Task goal: Every line must be returned precisely as it is written.

Information shown:
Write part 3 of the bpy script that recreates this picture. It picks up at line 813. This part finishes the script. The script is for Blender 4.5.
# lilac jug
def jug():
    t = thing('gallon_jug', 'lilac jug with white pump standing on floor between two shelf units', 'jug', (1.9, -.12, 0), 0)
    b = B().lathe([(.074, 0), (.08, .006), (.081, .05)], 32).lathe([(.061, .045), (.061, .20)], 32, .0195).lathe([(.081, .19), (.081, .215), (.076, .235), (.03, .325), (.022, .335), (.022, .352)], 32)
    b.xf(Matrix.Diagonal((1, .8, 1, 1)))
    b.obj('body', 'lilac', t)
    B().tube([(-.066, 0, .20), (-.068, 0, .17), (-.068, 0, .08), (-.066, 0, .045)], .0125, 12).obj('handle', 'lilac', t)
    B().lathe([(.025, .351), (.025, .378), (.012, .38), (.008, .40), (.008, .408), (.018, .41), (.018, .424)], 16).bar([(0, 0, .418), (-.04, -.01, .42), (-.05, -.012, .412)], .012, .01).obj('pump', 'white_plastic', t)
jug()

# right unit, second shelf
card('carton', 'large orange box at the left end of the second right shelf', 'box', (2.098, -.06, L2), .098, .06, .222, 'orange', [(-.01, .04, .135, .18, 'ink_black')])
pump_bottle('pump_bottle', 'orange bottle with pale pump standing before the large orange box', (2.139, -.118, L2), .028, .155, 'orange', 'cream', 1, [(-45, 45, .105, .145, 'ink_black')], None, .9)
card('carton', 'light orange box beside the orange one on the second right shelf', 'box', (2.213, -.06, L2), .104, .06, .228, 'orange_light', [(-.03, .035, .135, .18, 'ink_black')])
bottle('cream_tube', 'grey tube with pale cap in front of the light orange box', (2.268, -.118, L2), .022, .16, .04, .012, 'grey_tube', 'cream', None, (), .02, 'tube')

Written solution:
Write part 3 of the bpy script that recreates this picture. It picks up at line 813. This part finishes the script. The script is for Blender 4.5.
# lilac jug
def jug():
    t = thing('gallon_jug', 'lilac jug with white pump standing on floor between two shelf units', 'jug', (1.9, -.12, 0), 0)
    b = B().lathe([(.074, 0), (.08, .006), (.081, .05)], 32).lathe([(.061, .045), (.061, .20)], 32, .0195).lathe([(.081, .19), (.081, .215), (.076, .235), (.03, .325), (.022, .335), (.022, .352)], 32)
    b.xf(Matrix.Diagonal((1, .8, 1, 1)))
    b.obj('body', 'lilac', t)
    B().tube([(-.066, 0, .20), (-.068, 0, .17), (-.068, 0, .08), (-.066, 0, .045)], .0125, 12).obj('handle', 'lilac', t)
    B().lathe([(.025, .351), (.025, .378), (.012, .38), (.008, .40), (.008, .408), (.018, .41), (.018, .424)], 16).bar([(0, 0, .418), (-.04, -.01, .42), (-.05, -.012, .412)], .012, .01).obj('pump', 'white_plastic', t)
jug()

# right unit, second shelf
card('carton', 'large orange box at the left end of the second right shelf', 'box', (2.098, -.06, L2), .098, .06, .222, 'orange', [(-.01, .04, .135, .18, 'ink_black')])
pump_bottle('pump_bottle', 'orange bottle with pale pump standing before the large orange box', (2.139, -.118, L2), .028, .155, 'orange', 'cream', 1, [(-45, 45, .105, .145, 'ink_black')], None, .9)
card('carton', 'light orange box beside the orange one on the second right shelf', 'box', (2.213, -.06, L2), .104, .06, .228, 'orange_light', [(-.03, .035, .135, .18, 'ink_black')])
bottle('cream_tube', 'grey tube with pale cap in front of the light orange box', (2.268, -.118, L2), .022, .16, .04, .012, 'grey_tube', 'cream', None, (), .02, 'tube')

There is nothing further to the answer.